24 agosto 2020 | 16.05
LETTURA: 1 minuti

(Sil/Adnkronos)

Dall'inviata Silvia Mancinelli

Sono passati quattro anni oggi da quando la zona rossa di Amatrice era una macchia di sassi, polvere, luci artificiali. Le urla dei soccorritori da una parte e le flebili richieste d’aiuto dei sopravvissuti dall’altra, sotto a ciò che restava della propria casa. Il rumore degli escavatori, il silenzio assordante al minimo lamento avvertito. Ed ecco i cani, le preghiere, le lacrime. Oggi la zona rossa di Amatrice è un fantasma, con indosso gli abiti strappati di un passato aggrappato sulle spalle di chi vorrebbe guardare al futuro. Il percorso libero dalle macerie è lastricato di mattonelle che erano del negozio di idraulica, della parrucchiera, del gelatiere e più avanti sul ristorante Roma che adesso non ha più nemmeno i resti. Con i vigili del fuoco calpestiamo Piazza cacciatore del Tevere, a ridosso delle rovine del museo civico, passeggiamo su quello che era il corso.
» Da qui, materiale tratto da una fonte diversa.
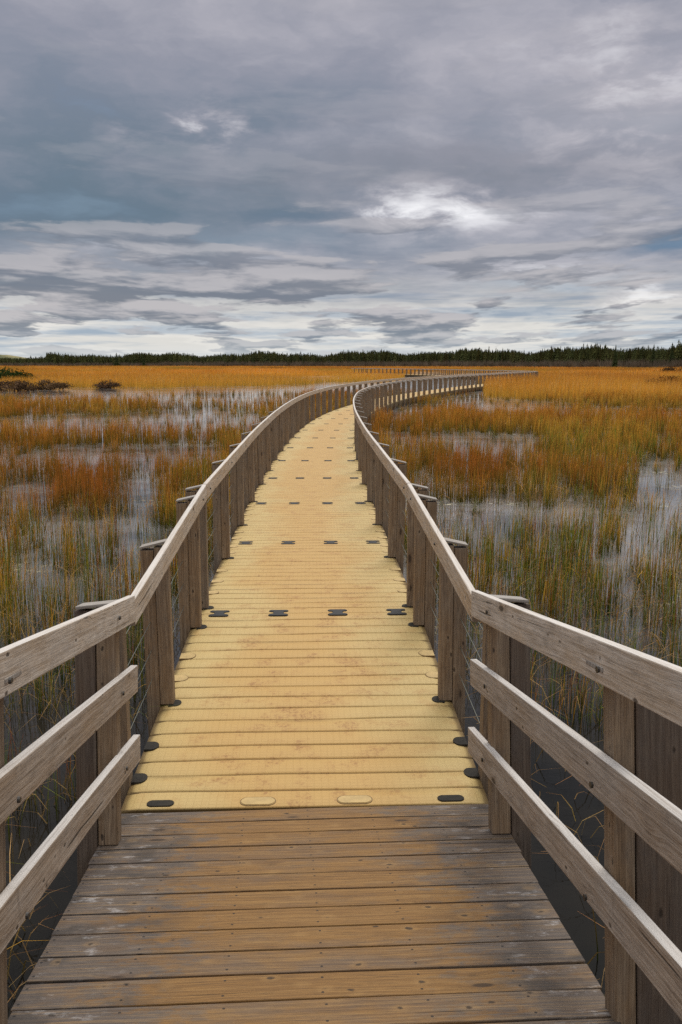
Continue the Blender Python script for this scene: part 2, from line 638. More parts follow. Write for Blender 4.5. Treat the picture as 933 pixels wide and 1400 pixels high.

Resta, affaticata, la torre, si intravede la filiale di Banca Etruria e una lavatrice in bilico su una montagna di sassi. Davanti, quasi fosforescente rispetto alle nuvole nere sullo sfondo, una croce così grande da voler accollarsi tutta quella concentrazione di morte. Qui, in queste stradine che oggi mescolano confuse sanpietrini e piastrelle, oggi non corre più nessuno. Ad Amatrice piove, oggi è lutto cittadino.